立ち退き料を交渉する時の流れ
建物の立ち退き交渉を行う際は、家主は借家人に対して立退料を支払う必要があります。立退料とは、家主の都合で借家人に立ち退きを請求しなければならないような場合に、家主から借家人に支払われる金銭のことで、具体的には、移転実費や営業補填、借家権の価格がこれに該当します。
土地や建物をめぐる貸し借りについて規定する「借地借家法」は、その28条で立退料の支払いやその額を、建物賃貸借契約の更新拒絶等における考慮要素の一つとしています。すなわち、家主側に建物を使用する何らかの事情があり(家主の家族に建物を使用させるケースや建物を建て替えるケース、再開発により建物を解体するケースなど)、賃貸借契約の更新を拒絶等をするうえで十分な正当事由とまではいえない場合に、補完事情として、家主は借家人に立退料を支払って事態を解決するという方法が広くとられています。

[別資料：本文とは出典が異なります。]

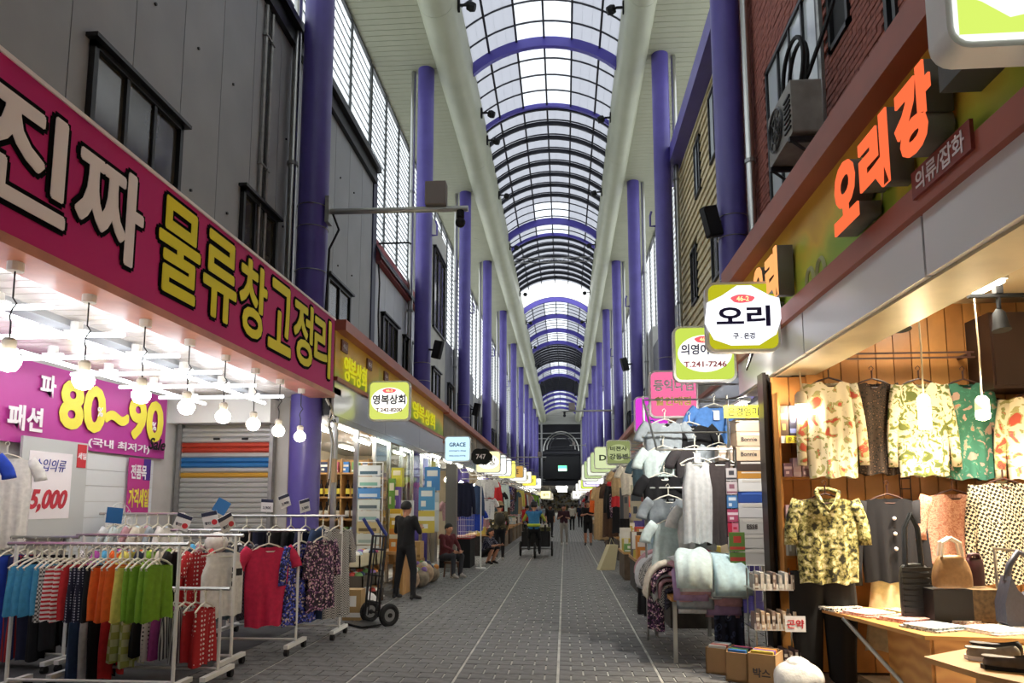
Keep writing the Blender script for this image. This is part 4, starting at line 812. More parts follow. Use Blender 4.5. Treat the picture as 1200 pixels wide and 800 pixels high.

立退料の額は、個別の事情によって異なりますが、立退料の提供等が借地借家法28条に規定されているその他の要素を補完する事情とされていることから、
(1)建物の賃貸人及び賃借人(転借人を含む。以下同様)が建物の使用を必要とする事情
(2)建物の賃貸借に関する従前の経過
(3)建物の利用状況
(4)建物の現況
などを考慮し(借地借家法28条参照)、借家権の価額や営業補償費、移転補償費等などの事情も含め、検討していきます。
立ち退き交渉は、まずは家主と借家人の任意の話し合いにより行われ、その際、立退料の提供およびその額についても話し合いが行われます。立退料の額は、家主側で一方的に決めることはできず、建物を必要とする事情など個別事情を考慮しつつ、過去の裁判例を参考に決定することになります。
もっとも、立退料の算定は煩雑なため、実際は法律の専門家である弁護士に任せる方がよいでしょう。
任意の話し合いで決めることができない場合は、訴訟を提起して建物の明け渡しを求めることになり、その際、立退料についても検討されます。
交渉の余地が残されている場合は訴訟の前に調停手続きなどを利用することがあります。
訴訟を提起した後でも、裁判所の働きかけに応じて相手方と和解することもできます。
立退料の提示時期ですが、裁判例においては「立退料等金員の提供ないしその増額の申出は、土地所有者が意図的にその申出の時期を遅らせるなど信義に反するような事情がない限り、事実審の口頭弁論終結時までにされたものについては、原則としてこれを考慮することができる」(最判平成6年10月25日民集48巻7号1303頁。借地の正当事由についての判例)としています。また「(建物の)賃貸人が解約申入後に立退料等の金員の提供を申し出、又は解約申入時に申し出ていた右金員の増額を申し出た場合においても、右の提供又は増額に係る金員を参酌して当該解約申入れの正当事由を判断することができる…。」(最判平成3年3月22日民集45巻3号293頁)とされています。つまり、立退料は訴訟を提起する場合は訴訟の口頭弁論終結時まで(事実審の口頭弁論終結時まで)に提示すればよく、あらかじめ提示した立退料の額を増額した場合でも判決の際に考慮されるということです。
立退料の交渉は、借地借家をめぐるさまざまな事情を考慮し、それ相応の知識・経験が必要となるため、お悩みの際は弁護士に相談するようにしましょう。